Question

What is the reciprocal of $6\dfrac{2}{7}$?

Answer 1

Hint: The fraction which is represented in the form $a\dfrac{b}{c}$ is called mixed fraction. To convert a mixed fraction into improper fraction we follow the following method $\dfrac{a\times c+b}{c}$ .
The reciprocal of a number $x$ is given by $\dfrac{1}{x}$. Thus, it means that the product of the number and its reciprocal gives the value $x\times \dfrac{1}{x}=1$.
The inverse of a fraction $\dfrac{a}{b}$ is given by inverting the fraction upside-down i.e. the reciprocal of the fraction is $\dfrac{b}{a}$ .

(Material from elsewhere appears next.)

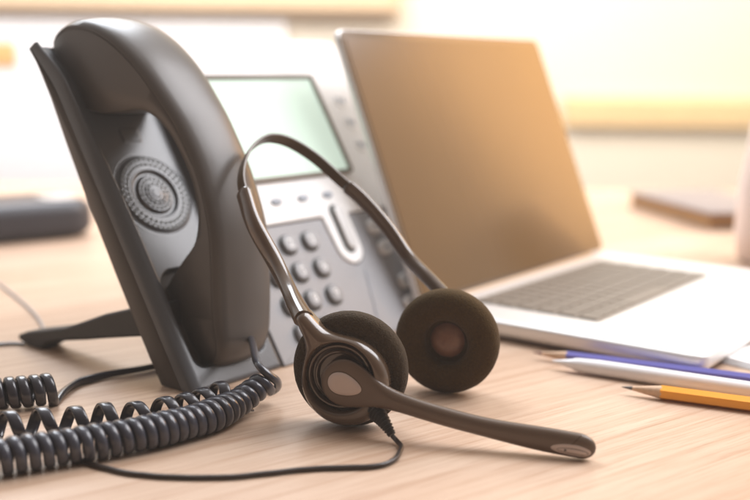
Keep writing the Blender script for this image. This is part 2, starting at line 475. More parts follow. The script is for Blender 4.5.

Complete step by step answer:
Given,
$6\dfrac{2}{7}$ …(1)
To find the reciprocal of the given number.
First, we will convert the mixed fraction into improper fraction we will get:
$\dfrac{6\times 7+2}{7}=\dfrac{44}{7}$ …(2)
Now we convert the improper fraction into reciprocal by inverting the number upside down then from equation (2) we get,
$\dfrac{7}{44}$

Thus, the reciprocal of the number $6\dfrac{2}{7}$ is $\dfrac{7}{44}$

Note: There is another method to find the reciprocal of the number the first step would be the same that is converting the mixed fraction into improper fraction.
Then we can use the result that the product of a number and its reciprocal is always 1.
Therefore, the improper fraction obtained is $\dfrac{44}{7}$ and now let us assume that its reciprocal is $r$. Therefore, we can write:
$\begin{align}
  & r\times \dfrac{44}{7}=1 \\
 & r=1\times \dfrac{7}{44} \\
 & r=\dfrac{7}{44} \\
\end{align}$
Hence the reciprocal of the number obtained by this method is the same as that obtained above.
The common mistake is that we can make mistakes while converting the mixed fraction into improper fraction i.e we have to multiply the number in the denominator to the central number and add it to the number in the numerator.